I am trying to generate symmetric "ovals" by performing non-linear transformations on ellipses of the same overall dimensions.
"Ovals" are used in designing tabletops and windows but are not defined mathematically (as far as I know.) Laying out an oval with four arcs is the most common way of creating one, but those lack varying curvature and visually look terrible. Ellipses have the required varying curvature but are too "pointed" for a tabletop or window and are not as visually appealing as a well-drawn oval.
I have had some success using a parabolic transformation function $f(x) = abs(x-1)^n + 1$
The procedure I use is to generate a series of points (in Excel) describing an ellipse, and then taking the x-coordinates, normalizing them down to the domain $-1 <= x <= +1$, running them through the above transformation, and then expanding the results back to the original domain.
This procedure expands the central portion of the ellipse while compressing the pointed ends of the ellipse. It works pretty well but that function doesn't have the constant curvature that a circular arc transformation function would have.
So my question is:
I am looking for a different transformation function that has more of a constant curvature than the function described above.
Is is possible to define a function that describes a family of circular arcs of varying radii that all pass through the two points $(0,0)$ and $(1,1)$ such that $r > 0.707$?
There is a one-parameter family of circles through those two points. These circles have equations of the form $$x(x-1)+y(y-1)+\lambda(x-y)=0.\tag1$$ This is basically the sum of the equation of a circle with diameter given by the two points with an arbitrary constant times the equation of the line through the points. Rearranging into a more standard form, we have $$\left(x-\frac12(1-\lambda)\right)^2+\left(y-\frac12(1+\lambda)\right)^2=\frac12(1+\lambda^2),$$ so the center of the circle is at $\frac12(1-\lambda,1+\lambda)$ and its radius is $\sqrt{{1+\lambda^2\over2}}$.
It might be more convenient to parameterize the family by radius or center position. One can reparameterize by radius $r$ by substituting $\lambda=\pm\sqrt{2r^2-1}$ into either circle equation.
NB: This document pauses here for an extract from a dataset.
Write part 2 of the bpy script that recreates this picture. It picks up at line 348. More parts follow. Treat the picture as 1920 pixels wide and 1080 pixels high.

The centers of all of the circles lie on the perpendicular bisector of the two fixed points, namely, the line $x+y=1$. A possibly convenient parameterization might be by the (signed) distance $d$ from the from this line, i.e., from the midpoint $(1/2,1/2)$: this puts the center at $\left(1/2+d/\sqrt2,1/2-d/\sqrt2\right)$ and equation (1) becomes $$x(x-1)+y(y-1)-\sqrt2d(x-y)=0.\tag2$$ The circle’s radius is then just the distance of this center point from the origin, namely $\sqrt{d^2+1/2}$.
With the center and radius in hand, it shouldn’t be too hard to work up a parameterization for the arc, if needed.